In high school, I helped them out. I pleaded cramps and sat with the mean girls on the bench. (They didn't pick me for their team either.) 

Gym was soul-sucking, self-esteem robbing torture.

Here's the thing. I was an athlete. I could do things the jocks couldn't dream of. I never had a horseback riding lesson in my life, but I rode my horse bareback, swinging effortlessly onto her back from a stand still. We raced the trails, two wild things, and soared over anything in our way. I practiced trick riding for fun. While she cantered, I would bring my bare feet up behind me, then pull my knees up into a crouch, and then stand, arms stretched wide.

Gymnastics. Skating. Cheerleading. Judo. Swimming. I excelled. But I didn't know I was an athlete. At that time, if you weren't on a varsity team, you weren't an athlete. I could do handsprings all day and they wouldn't count for anything. 

Especially not in gym class. 

Gym class is gone, but the fear is not. My barrier is an imaginary person who is waiting to see me wear something he or she doesn't think is cool or try to do something new and fail.

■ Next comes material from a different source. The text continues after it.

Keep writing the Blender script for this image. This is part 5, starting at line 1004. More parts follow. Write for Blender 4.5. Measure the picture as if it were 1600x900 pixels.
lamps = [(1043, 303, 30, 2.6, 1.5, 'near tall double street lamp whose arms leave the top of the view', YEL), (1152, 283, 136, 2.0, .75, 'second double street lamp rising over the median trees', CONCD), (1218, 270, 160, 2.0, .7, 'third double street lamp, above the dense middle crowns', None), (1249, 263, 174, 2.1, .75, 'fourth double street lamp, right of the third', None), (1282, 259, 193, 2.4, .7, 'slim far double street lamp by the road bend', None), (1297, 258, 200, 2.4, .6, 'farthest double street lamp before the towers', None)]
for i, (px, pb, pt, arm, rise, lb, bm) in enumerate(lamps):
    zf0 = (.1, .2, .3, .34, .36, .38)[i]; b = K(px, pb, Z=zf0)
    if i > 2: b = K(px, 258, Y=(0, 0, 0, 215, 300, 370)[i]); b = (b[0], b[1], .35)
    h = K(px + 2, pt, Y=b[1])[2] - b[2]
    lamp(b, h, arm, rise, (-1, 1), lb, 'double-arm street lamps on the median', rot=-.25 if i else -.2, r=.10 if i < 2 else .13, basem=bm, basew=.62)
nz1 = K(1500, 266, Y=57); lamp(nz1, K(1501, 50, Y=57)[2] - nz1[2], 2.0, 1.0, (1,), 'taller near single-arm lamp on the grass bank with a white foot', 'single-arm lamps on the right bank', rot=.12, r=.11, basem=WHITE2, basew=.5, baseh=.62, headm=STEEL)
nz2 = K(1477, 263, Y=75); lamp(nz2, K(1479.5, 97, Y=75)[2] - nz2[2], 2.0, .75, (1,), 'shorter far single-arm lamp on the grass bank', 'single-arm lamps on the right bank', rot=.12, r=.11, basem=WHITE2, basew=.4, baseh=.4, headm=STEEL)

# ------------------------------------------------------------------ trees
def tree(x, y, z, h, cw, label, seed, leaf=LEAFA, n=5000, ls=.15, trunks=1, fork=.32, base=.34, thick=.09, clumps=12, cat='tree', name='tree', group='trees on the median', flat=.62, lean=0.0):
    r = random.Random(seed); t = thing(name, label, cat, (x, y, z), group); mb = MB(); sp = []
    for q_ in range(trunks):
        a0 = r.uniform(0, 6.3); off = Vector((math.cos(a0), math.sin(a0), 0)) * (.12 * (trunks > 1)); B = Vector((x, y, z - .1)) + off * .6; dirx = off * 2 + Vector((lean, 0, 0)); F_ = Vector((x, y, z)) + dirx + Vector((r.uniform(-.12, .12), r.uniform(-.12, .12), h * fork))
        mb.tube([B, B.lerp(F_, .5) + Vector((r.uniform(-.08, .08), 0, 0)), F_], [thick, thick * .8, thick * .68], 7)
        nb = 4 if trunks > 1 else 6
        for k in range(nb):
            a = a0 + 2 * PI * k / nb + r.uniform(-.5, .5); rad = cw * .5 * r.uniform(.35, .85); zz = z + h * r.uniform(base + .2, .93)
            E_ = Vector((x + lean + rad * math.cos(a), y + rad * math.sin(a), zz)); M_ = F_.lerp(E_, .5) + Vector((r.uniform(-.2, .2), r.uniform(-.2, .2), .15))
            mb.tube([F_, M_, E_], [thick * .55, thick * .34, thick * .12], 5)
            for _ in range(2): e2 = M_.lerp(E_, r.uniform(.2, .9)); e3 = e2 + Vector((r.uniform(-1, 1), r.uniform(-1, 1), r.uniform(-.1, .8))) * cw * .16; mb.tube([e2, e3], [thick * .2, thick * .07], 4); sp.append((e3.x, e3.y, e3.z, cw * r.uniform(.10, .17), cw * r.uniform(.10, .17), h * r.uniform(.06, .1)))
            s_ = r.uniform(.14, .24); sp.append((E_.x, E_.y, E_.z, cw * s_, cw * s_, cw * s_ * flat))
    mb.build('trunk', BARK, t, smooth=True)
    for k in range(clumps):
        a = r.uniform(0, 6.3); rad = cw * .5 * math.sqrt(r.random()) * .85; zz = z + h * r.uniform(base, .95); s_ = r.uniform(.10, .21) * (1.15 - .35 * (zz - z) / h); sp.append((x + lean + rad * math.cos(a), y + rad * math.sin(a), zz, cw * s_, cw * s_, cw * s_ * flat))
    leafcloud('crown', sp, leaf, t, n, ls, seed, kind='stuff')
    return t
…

This person is not at the gym but is in my head, born of memories, nurtured on disappointment. But I'm not that kid anymore. I still hate team sports, but who cares? Most of the jocks only play arm chair sports now. (I know because I see their pics on facebook and they are not what you would call fit!) But I'm out there climbing mountains and running obstacle course races. Who's the athlete now? 

It's time the person in my head gets a new job. The only way this will happen is if I demonstrate what I can do. So that's the plan. I will, bit by bit, try everything in that gym that appeals to me. I will own it. And I will take that imaginary whistle and blast the bejeesus out of that imaginary person who needn't bother judging this athlete ever again.